* **What is asked**
Extract the first line through the line containing "COL = SC.collection" from the listing below, exactly as written.

──────── Raw data ────────

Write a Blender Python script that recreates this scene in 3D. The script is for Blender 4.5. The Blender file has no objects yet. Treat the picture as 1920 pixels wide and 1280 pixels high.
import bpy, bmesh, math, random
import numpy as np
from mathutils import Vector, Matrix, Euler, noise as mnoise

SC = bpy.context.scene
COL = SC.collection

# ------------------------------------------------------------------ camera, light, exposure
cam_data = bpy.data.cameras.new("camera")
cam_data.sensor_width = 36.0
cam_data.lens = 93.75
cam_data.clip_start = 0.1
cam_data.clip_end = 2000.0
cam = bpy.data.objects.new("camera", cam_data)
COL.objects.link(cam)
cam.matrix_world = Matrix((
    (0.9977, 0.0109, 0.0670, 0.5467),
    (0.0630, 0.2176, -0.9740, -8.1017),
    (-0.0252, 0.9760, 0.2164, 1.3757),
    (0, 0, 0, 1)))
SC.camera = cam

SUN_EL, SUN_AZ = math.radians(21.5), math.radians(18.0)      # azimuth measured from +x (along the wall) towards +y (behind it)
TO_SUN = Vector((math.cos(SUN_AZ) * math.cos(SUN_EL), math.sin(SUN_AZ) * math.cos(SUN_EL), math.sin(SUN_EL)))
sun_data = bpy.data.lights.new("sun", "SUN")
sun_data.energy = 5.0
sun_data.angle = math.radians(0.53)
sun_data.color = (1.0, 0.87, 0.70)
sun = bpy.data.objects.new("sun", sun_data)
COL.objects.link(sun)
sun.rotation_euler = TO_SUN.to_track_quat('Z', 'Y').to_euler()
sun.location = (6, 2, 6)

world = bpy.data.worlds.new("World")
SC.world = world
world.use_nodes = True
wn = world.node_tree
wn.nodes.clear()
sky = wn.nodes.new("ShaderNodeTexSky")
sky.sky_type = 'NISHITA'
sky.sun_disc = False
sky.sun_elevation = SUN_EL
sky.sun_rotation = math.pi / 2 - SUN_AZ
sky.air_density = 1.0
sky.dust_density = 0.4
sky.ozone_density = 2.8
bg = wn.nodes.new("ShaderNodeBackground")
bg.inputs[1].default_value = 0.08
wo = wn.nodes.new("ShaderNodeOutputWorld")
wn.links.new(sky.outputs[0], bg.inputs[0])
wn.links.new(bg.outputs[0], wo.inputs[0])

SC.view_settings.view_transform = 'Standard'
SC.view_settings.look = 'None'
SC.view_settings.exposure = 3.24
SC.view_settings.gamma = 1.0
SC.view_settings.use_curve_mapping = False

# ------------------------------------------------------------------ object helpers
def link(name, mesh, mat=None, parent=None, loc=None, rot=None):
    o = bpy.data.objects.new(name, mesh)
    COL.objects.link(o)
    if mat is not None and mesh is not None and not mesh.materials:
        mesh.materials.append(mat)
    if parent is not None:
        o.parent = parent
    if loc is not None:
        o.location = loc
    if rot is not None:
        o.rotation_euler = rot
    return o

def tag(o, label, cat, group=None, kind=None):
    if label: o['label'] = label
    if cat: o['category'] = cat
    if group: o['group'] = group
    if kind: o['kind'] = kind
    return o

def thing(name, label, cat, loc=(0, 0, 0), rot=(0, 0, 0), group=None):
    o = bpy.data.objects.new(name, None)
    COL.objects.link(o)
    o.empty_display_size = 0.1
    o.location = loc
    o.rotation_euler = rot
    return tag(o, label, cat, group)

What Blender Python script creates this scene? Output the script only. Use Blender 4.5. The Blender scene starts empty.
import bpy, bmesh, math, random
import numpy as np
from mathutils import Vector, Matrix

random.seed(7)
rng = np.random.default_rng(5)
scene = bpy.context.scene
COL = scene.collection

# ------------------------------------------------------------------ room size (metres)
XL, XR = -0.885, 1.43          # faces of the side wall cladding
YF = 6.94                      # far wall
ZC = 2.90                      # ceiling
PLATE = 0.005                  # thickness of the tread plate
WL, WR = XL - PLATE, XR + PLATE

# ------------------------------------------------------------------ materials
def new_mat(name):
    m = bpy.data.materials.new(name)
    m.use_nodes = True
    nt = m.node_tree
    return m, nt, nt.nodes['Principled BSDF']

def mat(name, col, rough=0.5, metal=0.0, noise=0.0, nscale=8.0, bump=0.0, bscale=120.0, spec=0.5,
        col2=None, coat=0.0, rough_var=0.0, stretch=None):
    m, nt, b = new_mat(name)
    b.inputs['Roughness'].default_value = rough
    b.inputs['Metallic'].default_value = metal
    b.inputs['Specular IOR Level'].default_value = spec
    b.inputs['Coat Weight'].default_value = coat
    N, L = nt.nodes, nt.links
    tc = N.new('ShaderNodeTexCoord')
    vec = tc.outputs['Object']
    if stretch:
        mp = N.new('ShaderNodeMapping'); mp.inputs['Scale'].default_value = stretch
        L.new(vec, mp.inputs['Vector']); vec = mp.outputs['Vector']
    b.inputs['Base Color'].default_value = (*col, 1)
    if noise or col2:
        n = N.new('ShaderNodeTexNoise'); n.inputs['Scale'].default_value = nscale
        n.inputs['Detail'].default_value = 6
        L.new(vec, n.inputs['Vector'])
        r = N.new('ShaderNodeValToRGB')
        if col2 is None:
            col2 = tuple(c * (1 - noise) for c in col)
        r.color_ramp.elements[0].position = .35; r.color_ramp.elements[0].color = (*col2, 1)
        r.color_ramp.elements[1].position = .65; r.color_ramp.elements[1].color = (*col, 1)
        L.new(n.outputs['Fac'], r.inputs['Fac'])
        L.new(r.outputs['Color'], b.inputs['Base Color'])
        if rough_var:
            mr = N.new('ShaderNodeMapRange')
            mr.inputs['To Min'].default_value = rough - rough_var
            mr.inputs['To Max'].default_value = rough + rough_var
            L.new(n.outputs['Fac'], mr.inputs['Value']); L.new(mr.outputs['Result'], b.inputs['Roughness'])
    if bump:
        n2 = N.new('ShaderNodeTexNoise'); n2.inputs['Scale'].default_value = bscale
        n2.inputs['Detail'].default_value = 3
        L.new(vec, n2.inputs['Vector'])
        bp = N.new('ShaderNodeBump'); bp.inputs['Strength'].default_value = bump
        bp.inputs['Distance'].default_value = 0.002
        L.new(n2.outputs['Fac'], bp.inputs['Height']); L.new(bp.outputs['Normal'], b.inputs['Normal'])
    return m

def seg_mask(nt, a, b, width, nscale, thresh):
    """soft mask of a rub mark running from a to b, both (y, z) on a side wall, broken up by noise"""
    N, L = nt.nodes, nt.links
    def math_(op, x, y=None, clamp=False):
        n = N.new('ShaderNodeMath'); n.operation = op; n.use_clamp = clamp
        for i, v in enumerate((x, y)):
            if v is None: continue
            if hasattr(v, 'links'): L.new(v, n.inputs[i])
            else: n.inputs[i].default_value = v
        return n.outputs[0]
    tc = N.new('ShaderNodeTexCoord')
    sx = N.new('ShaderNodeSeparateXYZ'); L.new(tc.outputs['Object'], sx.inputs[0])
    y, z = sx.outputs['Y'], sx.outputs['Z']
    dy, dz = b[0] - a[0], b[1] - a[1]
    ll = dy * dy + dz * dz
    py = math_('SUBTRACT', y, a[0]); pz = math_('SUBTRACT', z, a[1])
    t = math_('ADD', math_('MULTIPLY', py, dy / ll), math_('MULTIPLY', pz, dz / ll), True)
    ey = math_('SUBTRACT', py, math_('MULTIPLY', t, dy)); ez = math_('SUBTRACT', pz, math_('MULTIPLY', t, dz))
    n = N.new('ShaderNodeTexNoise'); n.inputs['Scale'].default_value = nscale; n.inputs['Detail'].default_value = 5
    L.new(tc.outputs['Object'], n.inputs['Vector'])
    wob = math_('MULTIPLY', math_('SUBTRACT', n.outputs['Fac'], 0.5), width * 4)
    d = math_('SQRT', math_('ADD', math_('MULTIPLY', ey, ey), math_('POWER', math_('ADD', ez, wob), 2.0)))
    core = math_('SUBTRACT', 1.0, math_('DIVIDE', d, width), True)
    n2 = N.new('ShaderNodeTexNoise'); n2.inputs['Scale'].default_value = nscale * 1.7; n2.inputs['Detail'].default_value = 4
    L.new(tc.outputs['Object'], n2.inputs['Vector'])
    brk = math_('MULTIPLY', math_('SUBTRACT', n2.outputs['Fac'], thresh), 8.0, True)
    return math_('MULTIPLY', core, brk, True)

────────

* **Answer to the task**
Write a Blender Python script that recreates this scene in 3D. The script is for Blender 4.5. The Blender file has no objects yet. Treat the picture as 1920 pixels wide and 1280 pixels high.
import bpy, bmesh, math, random
import numpy as np
from mathutils import Vector, Matrix, Euler, noise as mnoise

SC = bpy.context.scene
COL = SC.collection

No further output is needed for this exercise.